Trotz dieser Kulturbedürfnisse war Johann Georg der guten alten deutschen Sitte des Zechens in einem Maße treu geblieben, das Männer von französischer oder spanischer Geisteshaltung und Lebensart, wie Friedrich von der Pfalz und Ferdinand von Steiermark, abstieß. Von Johann Georg, der ausländische Leckerbissen verschmähte, war bekannt, daß er durch sieben Stunden ohne Unterbrechung an der Tafel sitzen und heimische Gerichte in sich hineinstopfen und sie mit sächsischem Bier hinunterspülen konnte, wobei der witzige Anlauf, den er zu einer Konversation nahm, darin bestand, daß er seinem Hofzwerg ohrfeigte oder daß er die Neige aus seinem Krug einem Diener über den Kopf goß, womit er kund tat, daß er ihn frisch gefüllt haben wollte. Er war kein chronischer Säufer; in nüchternem Zustand war er völlig klaren Geistes, aber er trank zu viel und zu häufig. Später wurde es Mode, ihn immer, wenn er eine sinnlose politische Entscheidung getroffen hatte, nachzusagen, daß er nicht mehr nüchtern gewesen sei. In den Berichten, wenigstens eines Gesandten, sind Bemerkungen eingestreut wie: "Der Wein brachte ihn etwas in Hitze" und "Er schien mir sehr betrunken". Das erschwerte den diplomatischen Verkehr mit ihm.
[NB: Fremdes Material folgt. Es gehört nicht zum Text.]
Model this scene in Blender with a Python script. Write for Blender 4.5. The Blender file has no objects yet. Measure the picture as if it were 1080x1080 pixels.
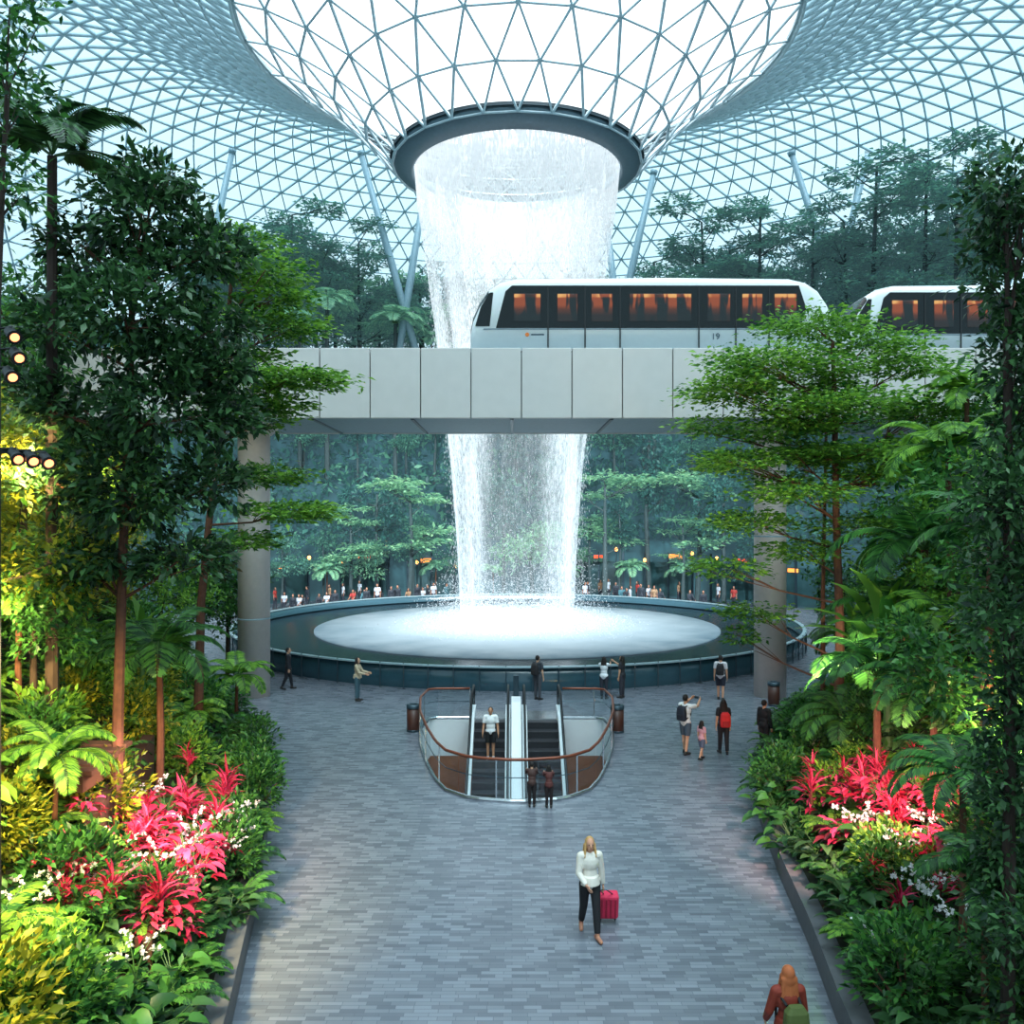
import bpy, bmesh, math, random, time
import numpy as np
from mathutils import Vector, Matrix
T0=time.time()
random.seed(7); rng=np.random.default_rng(7)
F=900.; CH=7.25; HY=544.; CX,CY=0.3,51.5; PI=math.pi
SC=bpy.context.scene; COL=SC.collection
def at(px,py,d): return Vector(((px-540)*d/F, d, CH-(py-HY)*d/F))
def C(r,g,b):
    f=lambda c:(c/255/12.92 if c/255<=.04045 else ((c/255+.055)/1.055)**2.4)
    return (f(r),f(g),f(b),1)
# ------------------------------------------------------------ materials
def newmat(n):
    m=bpy.data.materials.new(n); m.use_nodes=True; nt=m.node_tree; nt.nodes.clear()
    out=nt.nodes.new('ShaderNodeOutputMaterial'); return m,nt,out
def mixc(nt,fac,a,b):
    n=nt.nodes.new('ShaderNodeMix'); n.data_type='RGBA'
    for i,v in ((0,fac),(6,a),(7,b)):
        if hasattr(v,'is_output'): nt.links.new(v,n.inputs[i])
        else: n.inputs[i].default_value=v
    return n.outputs[2]
def mat(n,c,rough=.6,metal=0,es=0,ec=None,var=.15,scale=6,spec=.5,alpha=1,trans=0):
    m,nt,out=newmat(n); p=nt.nodes.new('ShaderNodeBsdfPrincipled')
    tc=nt.nodes.new('ShaderNodeTexCoord'); nz=nt.nodes.new('ShaderNodeTexNoise'); nz.inputs['Scale'].default_value=scale; nz.inputs['Detail'].default_value=4
    nt.links.new(tc.outputs['Object'],nz.inputs['Vector'])
    d=tuple(max(0,x*(1-var*1.5)) for x in c[:3])+(1,); e=tuple(min(1,x*(1+var)) for x in c[:3])+(1,)
    col=mixc(nt,nz.outputs[0],d,e); nt.links.new(col,p.inputs['Base Color'])
    p.inputs['Roughness'].default_value=rough; p.inputs['Metallic'].default_value=metal
    p.inputs['Specular IOR Level'].default_value=spec; p.inputs['Alpha'].default_value=alpha
    p.inputs['Transmission Weight'].default_value=trans
    if es: p.inputs['Emission Color'].default_value=ec or c; p.inputs['Emission Strength'].default_value=es
    nt.links.new(p.outputs[0],out.inputs[0]); return m
def leafmat(n,c1,c2,tr=.3,rough=.45,haze_glow=0):
    m,nt,out=newmat(n); g=nt.nodes.new('ShaderNodeNewGeometry')
    col=mixc(nt,g.outputs['Random Per Island'],c1,c2)
    p=nt.nodes.new('ShaderNodeBsdfPrincipled'); nt.links.new(col,p.inputs['Base Color']); p.inputs['Roughness'].default_value=rough
    p.inputs['Specular IOR Level'].default_value=.35
    if haze_glow: p.inputs['Emission Color'].default_value=(.4,.8,.95,1); p.inputs['Emission Strength'].default_value=haze_glow  # bluish emission painted in to imitate mist over distant leaves
    t=nt.nodes.new('ShaderNodeBsdfTranslucent'); nt.links.new(col,t.inputs[0])
    mx=nt.nodes.new('ShaderNodeMixShader'); mx.inputs[0].default_value=tr
    nt.links.new(p.outputs[0],mx.inputs[1]); nt.links.new(t.outputs[0],mx.inputs[2]); nt.links.new(mx.outputs[0],out.inputs[0]); return m
def glassmat(n,tint,refl=.08,dif=None,dfac=0):
    m,nt,out=newmat(n); t=nt.nodes.new('ShaderNodeBsdfTransparent'); t.inputs[0].default_value=tint
    g=nt.nodes.new('ShaderNodeBsdfGlossy'); g.inputs['Roughness'].default_value=.05
    mx=nt.nodes.new('ShaderNodeMixShader'); mx.inputs[0].default_value=refl
    nt.links.new(t.outputs[0],mx.inputs[1]); nt.links.new(g.outputs[0],mx.inputs[2]); o=mx.outputs[0]
    if dif:
        d=nt.nodes.new('ShaderNodeBsdfTranslucent'); d.inputs[0].default_value=dif
        m2=nt.nodes.new('ShaderNodeMixShader'); m2.inputs[0].default_value=dfac
        nt.links.new(o,m2.inputs[1]); nt.links.new(d.outputs[0],m2.inputs[2]); o=m2.outputs[0]
    nt.links.new(o,out.inputs[0]); return m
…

(Beispielsweise beschwichtigte der Hofprediger Hoeden wieder einmal brüskierten außerordentlichen Botschafter des französischen Königs, Marquis Feuquiès, mit folgenden Argumenten:
In Dresden sei die Roheit nunmal zu Hause, es sei besser, sie einzugestehen als etwas Gewohntes, Unvermeidliches, als sie zu beschönigen.
(Sogar die Söhne des Kurfürsten ließen dem Marquis ausrichten, daß sie sich ihres Vaters schämten.)